Por poner un ejemplo, su hijo Carlos domina perfectamente ese código de señales imprescindible para navegar en el gran mundo, pero esas orejas, ese narizón impertinente, y ese aire gamberro de golfillo de los suburbios, le impiden cualquier clase de comparación con la figura de su padre. Ni siquiera son parecidos, salvo en algunos rasgos de carácter, como la animadversión hacia la prensa y el gusto por sorprender con declaraciones extemporáneas.

Hablar de Inglaterra es hablar de la Familia Real y, sobre todo, de su acreditada habilidad para superar los cíclicos períodos de desafección con un pueblo que les acaba perdonando todas sus meteduras de pata. Cuando yo viajé por primera vez a las Islas, verano de 1961, todavía no habían empezado la serie de desencuentros que llegaron después con los amoríos de Carlos y Diana. Para entonces, la atención de la prensa rosa estaba centrada en el inconveniente noviazgo de la princesa Margarita (hermana de la reina Isabel) con el capitán Peter Townsend, una relación que no prosperó pese a la condición de laureado piloto de guerra del pretendiente, porque la Iglesia de Inglaterra no admitía el matrimonio con divorciados.

Viniendo de la España franquista, la Inglaterra del año 1961 sorprendía por muchas cosas. Entre otras, la conducción por la izquierda; el olor a contaminación que flotaba sobre la campiña; la puntualidad de los transportes públicos; los intensos morreos de las parejas en la parada del autobús; la obligación de quedarse parado en el interior de cines y teatros en cuanto sonase el himno nacional; la costumbre de tomar una taza de té a cualquier hora, aunque no fuese la hora del té; ayudar a limpiar la vajilla en la casa a la que habíamos sido invitados a comer; la prohibición de hablar de política o de religión fuera de la más estricta intimidad; ducharse o bañarse solo una vez a la semana, etc., etc.

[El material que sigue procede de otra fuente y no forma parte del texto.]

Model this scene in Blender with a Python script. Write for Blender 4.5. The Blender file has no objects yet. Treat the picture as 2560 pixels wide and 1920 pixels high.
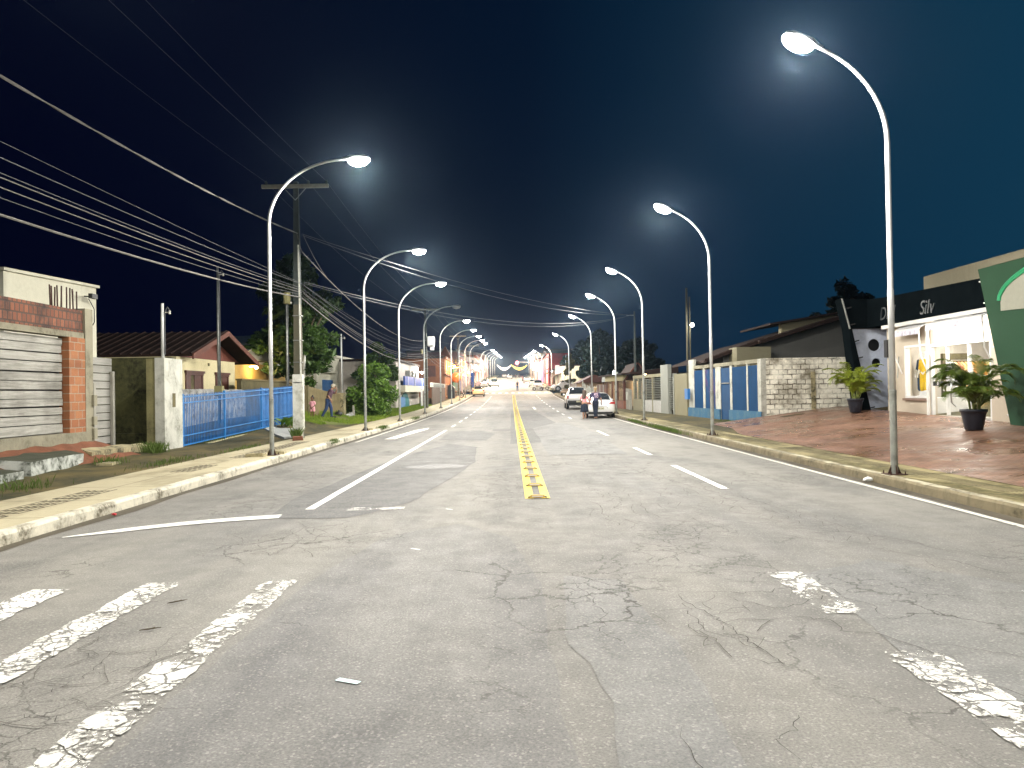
import bpy, bmesh, math, random
from mathutils import Vector, Matrix, noise as mnoise
random.seed(7)
R = math.radians
SC = bpy.context.scene
COL = SC.collection
if SC.world is None:
    SC.world = bpy.data.worlds.new("World")

# ------------------------------------------------------------------ ground heights
def zr(y):
    """road level along the street (y metres ahead of the camera): flat, then climbing"""
    if y < 30: return 0.0
    if y < 115: return 1.855e-4 * (y - 30) ** 2
    if y < 340: return 1.34 + .0315 * (y - 115) + 1.2e-5 * (y - 115) ** 2
    return zr(339.99) + .005 * (y - 340)
def sm(a, b, t):
    t = max(0., min(1., (t - a) / (b - a))); return t * t * (3 - 2 * t)
def zp(y): return zr(y) + .15
KL, KR = -5.67, 6.08              # kerb faces
PL, PR = -7.5, 7.25               # backs of the pavements
def zleft(x, y):
    base = zp(y)
    d = sm(PL, -9.3, x)
    r = .05 + .33 * sm(23, 34, y) - .28 * sm(38, 46, y) + .1 * sm(46, 52, y)
    z = base + d * r
    z += .42 * sm(-9.0, -10.2, x) * (1 - sm(18.2, 20.2, y)) * sm(9, 14, y)
    z += .18 * sm(-9.6, -11, x) * sm(19, 24, y)
    return z
def zright(x, y):
    base = zp(y)
    s = (.078 + .0042 * (max(y, 8) - 19.6)) * (1 - sm(30.6, 31.4, y))
    z = base + max(0, min(x, 20) - PR) * s
    return z + .04 * sm(31, 33, y) * sm(PR, 9, x)

# ------------------------------------------------------------------ mesh builder
class MB:
    def __init__(s): s.bm = bmesh.new()
    def v(s, p): return s.bm.verts.new(p)
    def face(s, pts):
        try: return s.bm.faces.new([s.v(p) for p in pts])
        except ValueError: return None
    def box(s, x0, x1, y0, y1, z0, z1, bev=0):
        if x0 > x1: x0, x1 = x1, x0
        if y0 > y1: y0, y1 = y1, y0
        if z0 > z1: z0, z1 = z1, z0
        g = bmesh.ops.create_cube(s.bm, size=1)
        vs = g['verts']
        for v in vs:
            v.co = Vector(((x0 + x1) / 2 + v.co.x * (x1 - x0), (y0 + y1) / 2 + v.co.y * (y1 - y0), (z0 + z1) / 2 + v.co.z * (z1 - z0)))
        if bev > 0:
            es = list({e for v in vs for e in v.link_edges})
            bmesh.ops.bevel(s.bm, geom=es, offset=bev, segments=1, affect='EDGES')
        return s
    def hexa(s, p):
        """8 points: bottom 4 ccw, top 4 ccw"""
        vs = [s.v(q) for q in p]
        for f in ((3, 2, 1, 0), (4, 5, 6, 7), (0, 1, 5, 4), (1, 2, 6, 5), (2, 3, 7, 6), (3, 0, 4, 7)):
            s.bm.faces.new([vs[i] for i in f])
        return s
    def prism(s, poly, axis, a, b):
        """extrude a 2D polygon; axis 'x': poly=(y,z); 'y': poly=(x,z); 'z': poly=(x,y)"""
        def P(q, t):
            return (t, q[0], q[1]) if axis == 'x' else (q[0], t, q[1]) if axis == 'y' else (q[0], q[1], t)
        A = [s.v(P(q, a)) for q in poly]; B = [s.v(P(q, b)) for q in poly]
        n = len(poly)
        s.bm.faces.new(A[::-1]); s.bm.faces.new(B)
        for i in range(n):
            j = (i + 1) % n
            s.bm.faces.new((A[i], A[j], B[j], B[i]))
        return s
    def tube(s, pts, r, n=8, cap=True, sx=1.0):
        pts = [Vector(p) for p in pts]
        rs = r if isinstance(r, (list, tuple)) else [r] * len(pts)
        rings = []
        up = Vector((0, 0, 1))
        prev = None
        for i, p in enumerate(pts):
            d = (pts[min(i + 1, len(pts) - 1)] - pts[max(i - 1, 0)])
            if d.length < 1e-9: d = Vector((0, 0, 1))
            d.normalize()
            if prev is None:
                a = d.cross(up)
                if a.length < 1e-3: a = Vector((1, 0, 0))
                a.normalize()
            else:
                a = prev - d * prev.dot(d)
                if a.length < 1e-6: a = d.cross(Vector((1, 0, 0)))
                a.normalize()
            prev = a
            b = d.cross(a)
            rings.append([s.v(p + (a * math.cos(t) * sx + b * math.sin(t)) * rs[i]) for t in [2 * math.pi * k / n for k in range(n)]])
        for A, B in zip(rings, rings[1:]):
            for k in range(n):
                s.bm.faces.new((A[k], A[(k + 1) % n], B[(k + 1) % n], B[k]))
        if cap and n > 2:
            s.bm.faces.new(rings[0][::-1]); s.bm.faces.new(rings[-1])
        return s
    def lathe(s, prof, c=(0, 0, 0), n=20, axis='z', cap=True):
        """prof: list of (radius, height)"""
        c = Vector(c); rings = []
        for r, h in prof:
            ring = []
            for k in range(n):
                t = 2 * math.pi * k / n
                if axis == 'z': q = Vector((r * math.cos(t), r * math.sin(t), h))
                elif axis == 'x': q = Vector((h, r * math.cos(t), r * math.sin(t)))
                else: q = Vector((r * math.sin(t), h, r * math.cos(t)))
                ring.append(s.v(c + q))
            rings.append(ring)
        for A, B in zip(rings, rings[1:]):
            for k in range(n):
                s.bm.faces.new((A[k], A[(k + 1) % n], B[(k + 1) % n], B[k]))
        if cap:
            s.bm.faces.new(rings[0][::-1]); s.bm.faces.new(rings[-1])
        return s
    def ball(s, c, r, sx=1, sy=1, sz=1, sub=2, jit=0):
        g = bmesh.ops.create_icosphere(s.bm, subdivisions=sub, radius=r)
        for v in g['verts']:
            k = 1 + (random.uniform(-jit, jit) if jit else 0)
            v.co = Vector((c[0] + v.co.x * sx * k, c[1] + v.co.y * sy * k, c[2] + v.co.z * sz * k))
        return s
    def torus(s, c, R_, r, axis='x', n=24, m=8):
        c = Vector(c); rings = []
        for i in range(n):
            t = 2 * math.pi * i / n; ring = []
            for k in range(m):
                u = 2 * math.pi * k / m
                q = R_ + r * math.cos(u); w = r * math.sin(u)
                a, b = q * math.cos(t), q * math.sin(t)
                ring.append(s.v(c + (Vector((w, a, b)) if axis == 'x' else Vector((a, w, b)) if axis == 'y' else Vector((a, b, w)))))
            rings.append(ring)
        for i in range(n):
            A, B = rings[i], rings[(i + 1) % n]
            for k in range(m):
                s.bm.faces.new((A[k], A[(k + 1) % m], B[(k + 1) % m], B[k]))
        return s
    def grid(s, f, nu, nv, u0=0, u1=1, v0=0, v1=1):
        V = [[s.v(f(u0 + (u1 - u0) * i / nu, v0 + (v1 - v0) * j / nv)) for j in range(nv + 1)] for i in range(nu + 1)]
        for i in range(nu):
            for j in range(nv):
                s.bm.faces.new((V[i][j], V[i + 1][j], V[i + 1][j + 1], V[i][j + 1]))
        return s
    def build(s, name, m, parent=None, world=False, smooth=False, fix=True):
        me = bpy.data.meshes.new(name)
        if fix: bmesh.ops.recalc_face_normals(s.bm, faces=s.bm.faces[:])
        if smooth:
            for f in s.bm.faces: f.smooth = True
        s.bm.to_mesh(me); s.bm.free()
        return link(name, me, m, parent, world)
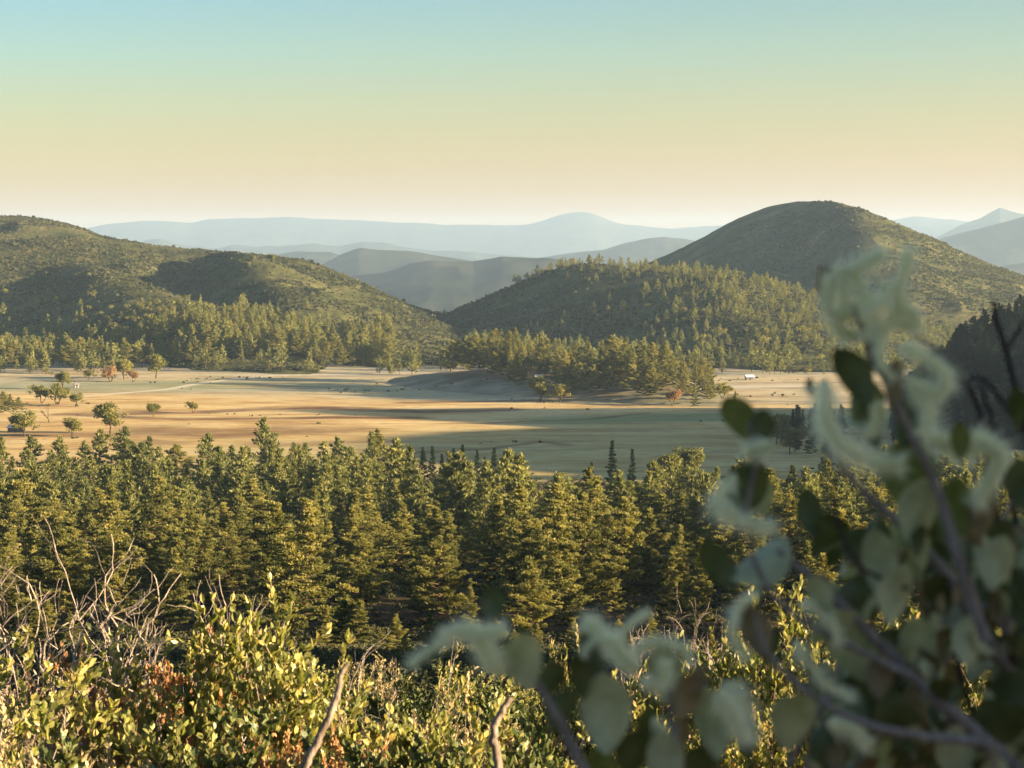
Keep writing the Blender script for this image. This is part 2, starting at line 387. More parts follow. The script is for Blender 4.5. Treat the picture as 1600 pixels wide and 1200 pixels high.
# --- surface patches of the meadow, given as strokes (photo px,py -> the flat valley floor)
def mpt(px, py, h=-80.0):
    t, s = ts(px, py); Y = h / s; return t * Y, Y
def stroke(X, Y, pts, wid, soft=.6):
    """distance field to a polyline of (px,py); wid in metres (depth direction)"""
    q = np.array([mpt(a, b) for a, b in pts]); d = np.full(X.shape, 1e9)
    for a, b in zip(q[:-1], q[1:]):
        ab = b - a; L = (ab ** 2).sum()
        k = np.clip(((X - a[0]) * ab[0] + (Y - a[1]) * ab[1]) / L, 0, 1)
        d = np.minimum(d, np.hypot(X - a[0] - k * ab[0], Y - a[1] - k * ab[1]))
    return 1 - smooth(wid * (1 - soft), wid * (1 + soft), d)

def build_ground():
    Yr = [-60, -40, -25, -14, -7, -3, 0, 2, 4]
    y = 4.
    while y < 40000:
        if y < 120: st = max(.35, y * .03)
        elif y < 780: st = max(3, y * .012)
        elif y < 1650: st = 5
        elif y < 4000: st = 30
        else: st = y * .12
        y += st; Yr.append(y)
    Yr = np.array(Yr)
    tc = np.concatenate([-np.geomspace(.30, 2.2, 26)[::-1], np.linspace(-.29, .29, 420), np.geomspace(.30, 2.2, 40)])
    Xg = tc[None] * (Yr[:, None] + 64) * np.where(Yr[:, None] > 60, Yr[:, None] / (Yr[:, None] + 64), 1)
    Xg = np.where(Yr[:, None] > 60, tc[None] * Yr[:, None], tc[None] * (40 + Yr[:, None] * 20 / 60 * 1.0))
    Yg = np.broadcast_to(Yr[:, None], Xg.shape)
    Z = base(Xg, Yg)
    g = G(); nr, nc = Z.shape
    i = np.arange(nr - 1)[:, None] * nc; j = np.arange(nc - 1)[None]
    g.add(np.stack([Xg, Yg, Z], -1), np.stack([i + j, i + j + 1, i + nc + j + 1, i + nc + j], -1).reshape(-1, 4))
    o = g.obj("ground", M_ground, sm=True); tag(o, kind="structure", label="valley floor of dry golden grass and forest ground")
    X, Y = Xg.ravel(), Yg.ravel()
    wob = fbm(X, Y, 60, 3, 8) * 14
    def setat(n, v):
        at = o.data.attributes.new(n, 'FLOAT', 'POINT'); at.data.foreach_set("value", np.clip(v, 0, 1).astype(np.float32))
    setat("meadow", smooth(770, 800, Y + wob) )
    Yw = Y + fbm(X * .4, Y, 40, 3, 9) * 7; Xw = X + fbm(X, Y, 50, 2, 19) * 12
    rust = np.maximum.reduce([
        stroke(Xw, Yw, [(330, 643), (400, 639), (480, 636), (560, 638), (680, 643), (780, 640)], 11),
        stroke(Xw, Yw, [(200, 653), (300, 655), (420, 654), (520, 652), (660, 652)], 8),
        stroke(Xw, Yw, [(100, 648), (250, 647), (330, 645)], 9),
        .75 * stroke(Xw, Yw, [(230, 672), (330, 676), (420, 672), (520, 670)], 22),
        .6 * stroke(Xw, Yw, [(400, 690), (560, 688)], 14),
        .7 * stroke(Xw, Yw, [(20, 680), (150, 676), (260, 690)], 12),
        .8 * stroke(Xw, Yw, [(650, 630), (780, 627), (900, 625)], 8),
        .8 * stroke(Xw, Yw, [(960, 634), (1100, 632), (1180, 627)], 5),
        .8 * stroke(Xw, Yw, [(740, 660), (880, 655), (1010, 645)], 4),
        .7 * stroke(Xw, Yw, [(640, 705), (760, 700), (850, 688), (900, 695)], 4),
        .7 * stroke(Xw, Yw, [(800, 752), (900, 757)], 5)])
    setat("rust", rust * (.75 + .5 * fbm(X, Y, 18, 3, 12)))
    setat("road", np.maximum(stroke(X, Y, [(90, 622), (160, 618), (260, 609), (310, 601), (345, 595), (420, 589), (520, 586), (660, 583)], 3.2, .3) * .85,
        stroke(X, Yw, [(1130, 606), (1190, 605), (1260, 604)], 12) * .7))
    setat("pale", .85 * smooth(1190, 1260, Yw + .25 * Xw) * (.75 + .5 * fbm(X * .3, Y, 40, 3, 33)))  # bleached grass tone that also paints the far meadow's shade into its colour
    setat("green", .75 * stroke(Xw, Yw, [(900, 655), (1150, 650), (1400, 660)], 30) + .35 * stroke(Xw, Yw, [(700, 720), (1100, 700), (1500, 700)], 130) + .4 * stroke(Xw, Yw, [(60, 605), (200, 604)], 60) + .25 * stroke(Xw, Yw, [(400, 600), (700, 610)], 60))  # green grass; the last stroke adds to the far meadow's painted shade
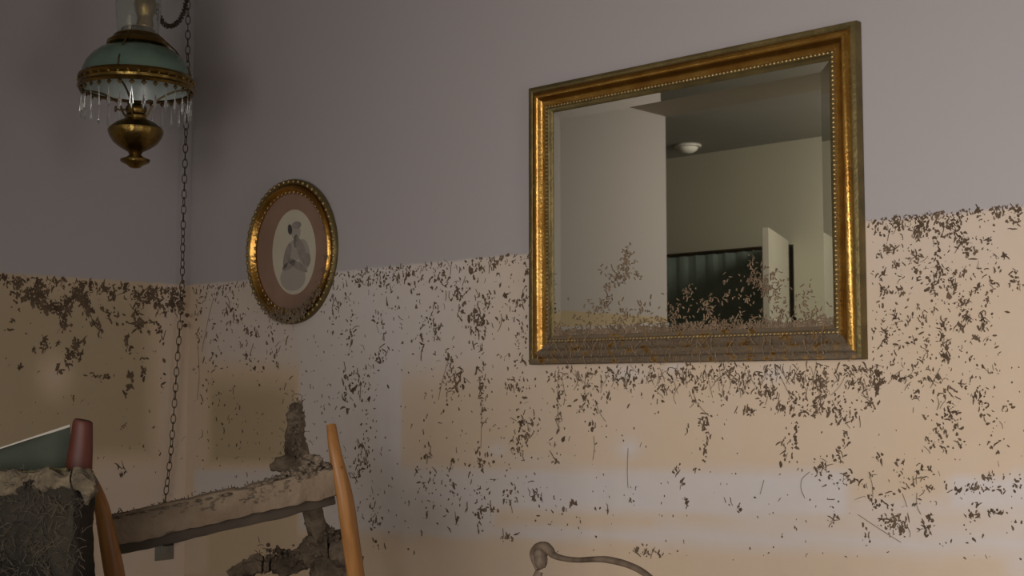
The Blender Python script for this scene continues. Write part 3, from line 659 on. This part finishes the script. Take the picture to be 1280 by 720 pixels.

La lista es larga, pero a ella debo de añadir, a fuerza de ser tomado por machista, la sorpresa por la belleza de las mujeres inglesas. Muchas de ellas morenas de ojos claros y pieles delicadas. Yo llevaba la idea prejuiciosa de aquellas excursionistas  un tanto desaliñadas que desembarcaban en los puertos de Vigo o de A Coruña para hacer turismo, pero ningún parecido. El verano de 1961 fue pródigo en acontecimientos sensacionales. Empezó a levantarse el muro de Berlín (que yo vi en la televisión) y el jugador de críquet australiano Peter Burge estuvo bateando durante tres días. “As solid as Gibraltar”, lo elogiaron en las páginas deportivas del Times. El Muro ya cayó, pero ahí sigue el Peñón como colonia inglesa.